MOV	A, D		; bank number (0-7) stored in D, copy to A
SLL	A		; store in high nibble
SLL	A
SLL	A
SLL	A
;OFFIW 	82H, 40H	; check if $2682 bit 5 is set
;ORI	A, 40H		; yes, we have 'carry'
MOV	B, A		; store in B
DI			; enter critical section
MOV	A, PB		; get current PB
ANI	A, 0FH		; wipe high nibble
ORA	A, B		; join together
MOV	PB, A		; speak to hardware
XRI	PC, 04H		; enable latch (PC2)
NOP			; wait
XRI	PC, 04H		; disable latch
EI			; enable interrupts
JMP	.11E1H		; go back (label is my guess:)

The jump back was actually spot-on (I figured it out after some more cumbersome code analysis), but like I said it didn't fit at all in the other place. This is what I ended up with:

LDAW	81H		; load word from $2681 to A
SLR 	A		; shift right, now we have our value in b4-b5
OFFIW	82H, 40H	; check if bit 6 @ $2682 is set
ORI	A, 40H		; it is, so let's do the same with our data
ANI	A, 70H		; clean-up
MOV	B, A		; store in B
DI			; enter critical section
MOV	A, PB		; get current PB
ANI	A, 0FH		; wipe high nibble
ORA	A, B		; join together
MOV	PB, A		; speak to hardware
XRI	PC, 04H		; enable latch (PC2)
NOP			; wait
XRI	PC, 04H		; disable latch
EI			; enable interrupts
RET

First off, I'm using absolute addresses instead of values from registers. They ain't gonna change, so I can hardcode them. And since the value I'm 'extracting' is already in bits b4-b5 and finally I'm writing it back to the upper half of PB, only one shift is necessary. Furthermore, if we store the high bit already on the 'right' position, all we need to do is to check if it's set and copy its state into our value. Neat. So far so good. But then MAME crashed a few times. I managed to go in step mode into my routine and then I saw that the value of the vector register (V) is not 0x26 but 0x27. I was pretty sure, that the context will be right, but it turned out that I was wrong. Maybe that's why it crashed, huh? OK, let's modify it one more time:

PUSH    V
MVI     V, 27H
...
POP     V

That should do the trick. I was only concerned about the stack size, cause it's pretty tiny, but I decided to give it another go instead. Nope, still the same. I set a breakpoint on my new code again and saw that each call of my sub causes the bottommost part of the memory (where the stack lives) to fill with some repeating pattern. Yup, stack overflow.

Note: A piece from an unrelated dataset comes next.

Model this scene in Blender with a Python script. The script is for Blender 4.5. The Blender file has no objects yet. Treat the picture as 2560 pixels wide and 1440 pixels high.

That was the moment I decided to write a post, to share a laugh and maybe let my brain cool down a little bit. But after a few lines it struck me where the problem was.

I have rewritten this code, because I needed to run it every time new patch is loaded. I found a suitable place inside of a piece of code that sends the patch data to KLM-654 (DWGS board). After each chunk of data, KLM-654 sends an ACK signal to say that it finished processing the previous one. It generates an interrupt and then the magic happens. After having sent the whole patch, the code branches and this is where my code is being called. I'm not going to show you the whole ISR, but here's something I have clearly missed:

; ******************************************************************************
; * INTERRUPT HANDLER FOR INT1 / INT1 (ACK from KLM-654)                       *
; ******************************************************************************
.ISR_INT1_2:	PUSH	EA	
		PUSH	V	
		PUSH	D	
		PUSH	H	
		DI	
		...
.0A5AH:		POP	H	
		POP	D	
		POP	V	
		POP	EA	
		EI	
		RETI	

Got it? I was calling my code from an ISR which - surprise, surprise - disables and re-enables interrupts. Go back to my code now. See? Enabling interrupts in the middle of an interrupt handler is a bad idea. OK, getting back to work.